The 113th Civil War comprises many facets: It is among the nation’s spicier rivalry games; a clash of cultures (holistic, liberal Eugene vs. rural, ag-intensive, conservative Corvallis); the de facto Pac-10 title game; and a chance for the Oregon Ducks to make their sugar daddy, Nike chairman Phil Knight, feel better after a tough week spent hearing about the “transgressions” one of the anchors of his empire committed.
It’s also a riveting matchup of two superb head coaches, each of whom has weathered adversity with aplomb. We’ll start with the new guy.
The cameras couldn’t get enough of Chip Kelly on the first Thursday in September, the rookie head coach living a rookie head coach’s nightmare. The sheen on Kelly’s forehead, as Boise State blew up play after play, had to be flop sweat, right? Kelly’s calm veneer as his quarterback made a string of poor decisions; as his clueless offensive line whiffed on block after block; as his vaunted, spread attack proved incapable of racking up a single first down in the first half — that had to be a facade, right? A lid covering a cauldron of panic.
Or not. Kelly has gotten his team to the cusp of the Rose Bowl by … changing very little. Oregon has gone from that debacle on the blue rug to the de facto Pac-10 title game by … continuing to do what it was doing, just doing it better. In this way, Kelly paid unintentional homage to his Civil War counterpart, Mike Riley, the conference’s serene, smiling Zen master at staying the course.

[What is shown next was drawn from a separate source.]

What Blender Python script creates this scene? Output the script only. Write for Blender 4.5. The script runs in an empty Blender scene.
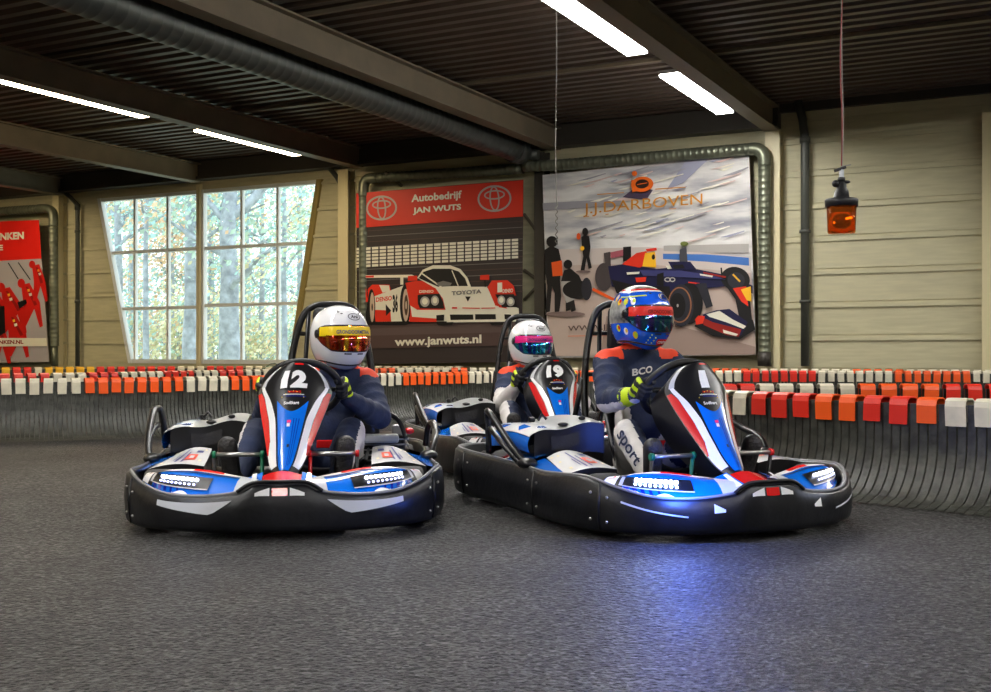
import bpy, bmesh, math, random
from mathutils import Vector, Matrix, noise
R = math.radians
C = bpy.context.scene.collection
rnd = random.Random(7)
F = 1130.0; CX = 495.5; HY = 352.0; CH = 0.85      # focal length in pixels, principal column, horizon row, eye height

# ------------------------------------------------------------------ materials
def lin(c):
    c = c / 255.0
    return c / 12.92 if c <= .04045 else ((c + .055) / 1.055) ** 2.4
def rgb(r, g, b): return (lin(r), lin(g), lin(b), 1)
MATS = {}
def mat(name, col, rough=.5, metal=0, coat=0, emit=None, estr=0, noise_amt=0, noise_scale=8, bump=0, bump_scale=60, spec=.5, col2=None, stretch=None):
    if name in MATS: return MATS[name]
    m = bpy.data.materials.new(name); m.use_nodes = True
    nt = m.node_tree; b = nt.nodes['Principled BSDF']
    b.inputs['Base Color'].default_value = col
    b.inputs['Roughness'].default_value = rough
    b.inputs['Metallic'].default_value = metal
    b.inputs['Coat Weight'].default_value = coat
    b.inputs['Coat Roughness'].default_value = .08
    b.inputs['Specular IOR Level'].default_value = spec
    if emit: b.inputs['Emission Color'].default_value = emit; b.inputs['Emission Strength'].default_value = estr
    if noise_amt or bump:
        tc = nt.nodes.new('ShaderNodeTexCoord')
        src = tc.outputs['Object']
        if stretch:
            mp = nt.nodes.new('ShaderNodeMapping'); mp.inputs['Scale'].default_value = stretch
            nt.links.new(src, mp.inputs[0]); src = mp.outputs[0]
    if noise_amt:
        n = nt.nodes.new('ShaderNodeTexNoise'); n.inputs['Scale'].default_value = noise_scale; n.inputs['Detail'].default_value = 6
        nt.links.new(src, n.inputs['Vector'])
        cr = nt.nodes.new('ShaderNodeValToRGB')
        cr.color_ramp.elements[0].position = .35; cr.color_ramp.elements[1].position = .68
        c2 = col2 or tuple(min(1, x * (1 + noise_amt) + .01 * noise_amt) for x in col[:3]) + (1,)
        c1 = tuple(x * (1 - .5 * min(noise_amt, 1)) for x in col[:3]) + (1,) if not col2 else col
        cr.color_ramp.elements[0].color = c1; cr.color_ramp.elements[1].color = c2
        nt.links.new(n.outputs['Fac'], cr.inputs[0]); nt.links.new(cr.outputs[0], b.inputs['Base Color'])
        mr = nt.nodes.new('ShaderNodeMapRange'); mr.inputs['To Min'].default_value = rough * .8; mr.inputs['To Max'].default_value = min(1, rough * 1.3)
        nt.links.new(n.outputs['Fac'], mr.inputs[0]); nt.links.new(mr.outputs[0], b.inputs['Roughness'])
    if bump:
        n2 = nt.nodes.new('ShaderNodeTexNoise'); n2.inputs['Scale'].default_value = bump_scale; n2.inputs['Detail'].default_value = 4
        nt.links.new(src, n2.inputs['Vector'])
        bp = nt.nodes.new('ShaderNodeBump'); bp.inputs['Strength'].default_value = bump; bp.inputs['Distance'].default_value = .02
        nt.links.new(n2.outputs['Fac'], bp.inputs['Height']); nt.links.new(bp.outputs[0], b.inputs['Normal'])
    MATS[name] = m; return m

# ------------------------------------------------------------------ mesh builder
class MB:
    def __init__(s): s.bm = bmesh.new(); s.mats = []
    def mi(s, m):
        if m is None: return 0
        if m not in s.mats: s.mats.append(m)
        return s.mats.index(m)
    def face(s, pts, m=None, smooth=False):
        vs = [s.bm.verts.new(p) for p in pts]
        try:
            f = s.bm.faces.new(vs); f.material_index = s.mi(m); f.smooth = smooth; return f
        except ValueError: pass
    def grid(s, fn, nu, nv, m=None, smooth=True, closeu=False, closev=False, flip=False):
        i = s.mi(m)
        V = [[s.bm.verts.new(fn(a / (nu if closeu else nu - 1), b / (nv if closev else nv - 1))) for b in range(nv)] for a in range(nu)]
        for a in range(nu if closeu else nu - 1):
            for b in range(nv if closev else nv - 1):
                q = [V[a][b], V[(a + 1) % nu][b], V[(a + 1) % nu][(b + 1) % nv], V[a][(b + 1) % nv]]
                if flip: q.reverse()
                try: f = s.bm.faces.new(q)
                except ValueError: continue
                f.material_index = i; f.smooth = smooth
        return V
    def box(s, c, size, m=None, rot=None, bev=0):
        i = s.mi(m)
        r = bmesh.ops.create_cube(s.bm, size=1)
        vs = r['verts']
        bmesh.ops.scale(s.bm, vec=size, verts=vs)
        fs = list({f for v in vs for f in v.link_faces})
        for f in fs: f.material_index = i
        if bev:
            es = list({e for f in fs for e in f.edges})
            rr = bmesh.ops.bevel(s.bm, geom=es, offset=bev, segments=2, affect='EDGES', profile=.5, material=-1)
            vs = list({v for f in rr['faces'] for v in f.verts} | {v for v in vs if v.is_valid})
        if rot is not None: bmesh.ops.transform(s.bm, matrix=rot.to_4x4(), verts=vs)
        bmesh.ops.translate(s.bm, vec=Vector(c), verts=vs)
        return vs
    def tube(s, pts, r, m=None, seg=8, closed=False, cap=True):
        i = s.mi(m); pts = [Vector(p) for p in pts]; n = len(pts)
        rs = r if isinstance(r, (list, tuple)) else [r] * n
        t0 = (pts[1] - pts[0]).normalized()
        up = Vector((0, 0, 1)) if abs(t0.z) < .9 else Vector((1, 0, 0))
        nn = (up - t0 * up.dot(t0)).normalized(); rings = []
        for k in range(n):
            if closed: t = (pts[(k + 1) % n] - pts[k - 1]).normalized()
            else: t = (pts[min(k + 1, n - 1)] - pts[max(k - 1, 0)]).normalized()
            nn = (nn - t * nn.dot(t)).normalized(); bb = t.cross(nn)
            rings.append([s.bm.verts.new(pts[k] + (nn * math.cos(a) + bb * math.sin(a)) * rs[k]) for a in [2 * math.pi * j / seg for j in range(seg)]])
        for k in range(n if closed else n - 1):
            A, B = rings[k], rings[(k + 1) % n]
            sh = 0
            if closed and k == n - 1:
                sh = min(range(seg), key=lambda q: (A[0].co - B[q].co).length)
            for j in range(seg):
                f = s.bm.faces.new([A[j], A[(j + 1) % seg], B[(j + 1 + sh) % seg], B[(j + sh) % seg]]); f.material_index = i; f.smooth = True
        if not closed and cap:
            f = s.bm.faces.new(rings[0][::-1]); f.material_index = i
            f = s.bm.faces.new(rings[-1]); f.material_index = i
    def lathe(s, prof, m=None, seg=24, axis='Z', c=(0, 0, 0), cap=True):
        # prof: (radius, height) pairs
        i = s.mi(m); c = Vector(c); rings = []
        def P(r, h, a):
            x, y = r * math.cos(a), r * math.sin(a)
            return c + (Vector((x, y, h)) if axis == 'Z' else Vector((h, x, y)) if axis == 'X' else Vector((x, h, y)))
        for r, h in prof: rings.append([s.bm.verts.new(P(max(r, 1e-4), h, 2 * math.pi * j / seg)) for j in range(seg)])
        for A, B in zip(rings, rings[1:]):
            for j in range(seg):
                f = s.bm.faces.new([A[j], A[(j + 1) % seg], B[(j + 1) % seg], B[j]]); f.material_index = i; f.smooth = True
        if cap:
            for rg in (rings[0][::-1], rings[-1]):
                f = s.bm.faces.new(rg); f.material_index = i
    def ell(s, c, rad, m=None, seg=16, rot=None):
        i = s.mi(m)
        r = bmesh.ops.create_uvsphere(s.bm, u_segments=seg, v_segments=max(6, seg * 2 // 3), radius=1)
        vs = r['verts']; bmesh.ops.scale(s.bm, vec=rad, verts=vs)
        for f in {f for v in vs for f in v.link_faces}: f.material_index = i; f.smooth = True
        if rot is not None: bmesh.ops.transform(s.bm, matrix=rot.to_4x4(), verts=vs)
        bmesh.ops.translate(s.bm, vec=Vector(c), verts=vs)
    def strip(s, fn, lo, hi, v0, v1, nu, nv, m, smooth=True):
        # patch on the surface fn(u, v) between the borders lo(v) and hi(v)
        def g(a, b):
            v = v0 + (v1 - v0) * b; l = lo(v) if callable(lo) else lo; h = hi(v) if callable(hi) else hi
            return fn(l + (h - l) * a, v)
        s.grid(g, nu, nv, m, smooth)
    def text(s, txt, fn, m, bold=.0, sub=0):
        # letters laid on fn(x, y), x and y in 0..1 over the text's box
        vs, fs = text_geo(txt, bold, sub); i = s.mi(m)
        V = [s.bm.verts.new(fn(x, y)) for x, y in vs]
        for f in fs:
            try: g = s.bm.faces.new([V[k] for k in f]); g.material_index = i
            except ValueError: pass
    def build(s, name, parent=None, loc=None, normals=True, mats=None):
        if normals: bmesh.ops.recalc_face_normals(s.bm, faces=s.bm.faces)
        me = bpy.data.meshes.new(name); s.bm.to_mesh(me); s.bm.free()
        for m in (mats or s.mats): me.materials.append(m)
        o = bpy.data.objects.new(name, me); C.objects.link(o)
        if parent: o.parent = parent
        if loc: o.location = loc
        return o
_TG = {}
def text_geo(txt, bold=0, sub=0):
    k = (txt, bold, sub)
    if k in _TG: return _TG[k]
    cu = bpy.data.curves.new('letters', 'FONT'); cu.body = txt; cu.offset = bold; cu.resolution_u = 3
    o = bpy.data.objects.new('letters', cu); C.objects.link(o); bpy.context.view_layer.update()
    me = bpy.data.meshes.new_from_object(o.evaluated_get(bpy.context.evaluated_depsgraph_get()))
    bm = bmesh.new(); bm.from_mesh(me)
    if sub:
        bmesh.ops.triangulate(bm, faces=bm.faces)
        bmesh.ops.subdivide_edges(bm, edges=bm.edges, cuts=sub, use_grid_fill=True)
    xs = [v.co.x for v in bm.verts]; ys = [v.co.y for v in bm.verts]
    x0, x1, y0, y1 = min(xs), max(xs), min(ys), max(ys)
    bm.verts.index_update()
    vs = [((v.co.x - x0) / (x1 - x0), (v.co.y - y0) / (y1 - y0)) for v in bm.verts]
    fs = [[v.index for v in f.verts] for f in bm.faces]
    bm.free(); bpy.data.objects.remove(o); bpy.data.curves.remove(cu); bpy.data.meshes.remove(me)
    _TG[k] = (vs, fs); return _TG[k]
def tag(o, label=None, cat=None, group=None, kind=None):
    if label: o['label'] = label
    if cat: o['category'] = cat
    if group: o['group'] = group
    if kind: o['kind'] = kind
    return o
def empty(name, loc=(0, 0, 0), rz=0, **k):
    o = bpy.data.objects.new(name, None); C.objects.link(o); o.location = loc; o.rotation_euler = (0, 0, rz); o.empty_display_size = .1
    return tag(o, **k)
def catmull(P, n, closed=False):
    P = [Vector(p) for p in P]; N = len(P); out = []
    rng = N if closed else N - 1
    for i in range(rng):
        p0, p1, p2, p3 = (P[(i - 1) % N], P[i], P[(i + 1) % N], P[(i + 2) % N]) if closed else (P[max(i - 1, 0)], P[i], P[i + 1], P[min(i + 2, N - 1)])
        for k in range(n):
            t = k / n
            out.append(.5 * ((2 * p1) + (p2 - p0) * t + (2 * p0 - 5 * p1 + 4 * p2 - p3) * t * t + (3 * p1 - p0 - 3 * p2 + p3) * t ** 3))
    if not closed: out.append(P[-1])
    return out
def interp(x, pts):
    if x <= pts[0][0]: return pts[0][1]
    for (a, b), (c, d) in zip(pts, pts[1:]):
        if x <= c: return b + (d - b) * (x - a) / (c - a)
    return pts[-1][1]

# ------------------------------------------------------------------ the hall's own frame: s along the back wall, t away from it
HA = R(27.4)
P0 = Vector((4.6, 18.6, 0)); E = Vector((math.cos(HA), -math.sin(HA), 0)); NR = Vector((-math.sin(HA), -math.cos(HA), 0))
HROT = Matrix.Rotation(-HA, 3, 'Z')
def hall(s, t, z): return P0 + E * s + NR * t + Vector((0, 0, z))
def hbox(mb, s0, s1, t0, t1, z0, z1, m=None, bev=0):
    c = hall((s0 + s1) / 2, (t0 + t1) / 2, (z0 + z1) / 2)
    mb.box(c, (abs(s1 - s0), abs(t1 - t0), abs(z1 - z0)), m, HROT, bev)
def onwall(x, y, off=0.):
    # where the sight line through a picture point meets the plane standing OFF in front of the back wall
    r = Vector(((x - CX) / F, 1, 0)); d = (P0.dot(NR) + off) / r.dot(NR)
    return Vector((r.x * d, d, CH - (y - HY) / F * d))
def s_of(x): p = onwall(x, 0) - P0; return p.dot(E)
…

Check out this sad little petition from 2006, when a scattering of disgruntled Oregon State fans wanted Riley gone. Seeking 5,000 signatures, they netted … 59. Even then, the vast majority of Beavers fans grasped what the petitioners didn’t: that they’re lucky to have this guy.
I intend no disrespect to the talented, hardworking Beavers by pointing out that no Division I program does more with less. In a state that yields roughly 10 Division I prospects a year, Riley and his staff have been more resourceful than Les Stroud and Bear Grylls put together. It is a measure of their eye for talent, and ability as teachers, that seven Beavers players were selected in last spring’s NFL draft — second most in the country behind USC, against whom Oregon State is .500 since ’06. None of those players, remarkably, fielded a scholarship offer from another Pac-10 school.